My attention has recently been turning to Niente, which hasn't had a new release in something like 5 months. I'm planning a new release for it at the start of April, though there are a few new floors being fitted throughout the house in the meantime, so that schedule might slip!
Anyway: I couldn't but help notice the more than 3000 folders of music in my collection that Niente thought could do with a volume boost. Since I've only got about 17,000 recordings in total, that's quite a sizeable chunk that is, in some way, less than ideal. It arises from the fact that I was ripping CDs in 1999 and only got round to writing volume-boosting technology into Semplice in around 2019! Short of going to each sub-volume-boosted folder, one by one, and running Semplice there to apply a retroactive volume boost, this wasn't going to be fixed any time soon: thirty or forty would have been fine; three thousand or more, less so!
A long time ago, I promised myself (and this site) that I would never write a batch volume updater, because volume updating means physically modifying FLAC files... and I wasn't going to batch modify my music collection to that extent, with perhaps less than predictable results. Well, I've been using volume technology on new rips for at least five years at this point and I've seldom been irritated or surprised with the results ...and I also have very good backups of my music collection, should anything go horribly wrong! So I've relented and I've just written a short article describing how to run a new script that will apply appropriate volume boosts to FLACs in bulk.
The usual caveats apply: volume boosts are calculated on a per-folder basis, not a per-track one. We wouldn't want to make the quiet, slow movement of a symphony hugely louder whilst barely touching the allegro furioso movement: that way madness lies. So all movements of the symphony in a folder are analysed and if the quiet movement could be boosted by +9dB and the loud movement by +0.6dB, only the +0.6dB is applied, meaning all tracks stay the same relative loudness, though the absolute loudness of all of them will have increased a bit. Volume boosts are also calculated never to introduce distortion, in all cases. In fact, so keen to avoid distortion is it that, when it calculates that a +3dB boost will bring a folder to maximum loudness, it then knocks that back a bit and only applies a +2.5dB boost: 0.5dB is always held back from any boost, for safety's sake.
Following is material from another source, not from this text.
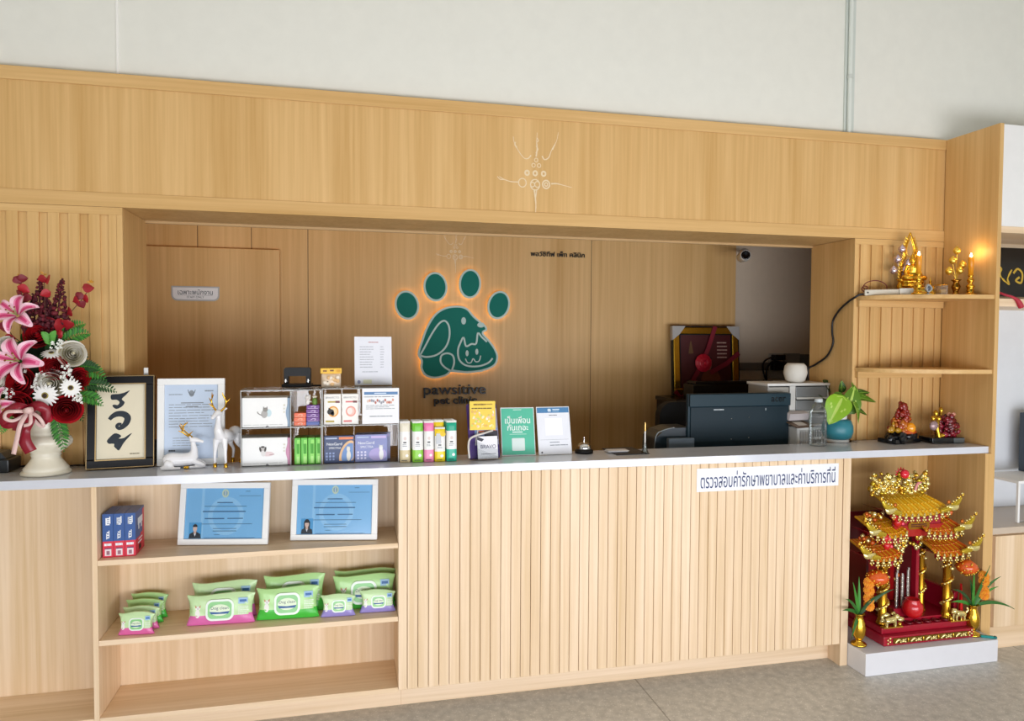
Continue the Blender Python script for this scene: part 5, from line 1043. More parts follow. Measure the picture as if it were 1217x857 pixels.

The new script asks you to set a limit below and beyond which the batch updater won't try and boost volumes: I recommend something like a 1 - 9 range: in other words, don't waste time boosting things that are only 1dB short of maximal volume anyway; and don't try and boost recordings which are more than 9dB away from maximal loudness. Peak volumes quieter than around 9 tend, in my experience, to have been deliberately mastered to mask or hide recording defects: boost them to any significant extent and those defects become horribly audible! But anything between 1 and 9dB short of maximal loudness is probably a reasonable candidate for a modest volume boost. The new article gives an example of the quietest recording in my collection boosted by a modest amount and then by the maximum possible amount -and the version with the maximum possible boost sounds ghastly! Stick to a 1 - 8 or 9 setting for the new script, however, and I think you'll get a useful boost to the base volume of your collection without introducing ghastliness.
Obviously, audiophiles will abhor the idea of fiddling around with the volumes in a carefully-mastered audio track at all. That's fine: volume-boosting is something such people should avoid. I find it useful, however, because I don't live in an anechoic chamber and so sometimes need to hear things above ambient noise levels. I also find it useful because I don't play CDs, but 'works' ripped from a CD: recording engineers tend to set recording levels that produce a pleasing result across an entire CD, resulting in less-than-optimal volumes for some of the individual works on it. Volume boosting is just me correcting the 'average volume' issue introduced on some CDs that regard the envelope as more important than the letter (information) it contains!
I will not be building this into Niente in the future: Niente is a monitoring tool, not a fix-it one. I'm happy to release it as a standalone example of a particular fix-it script, however.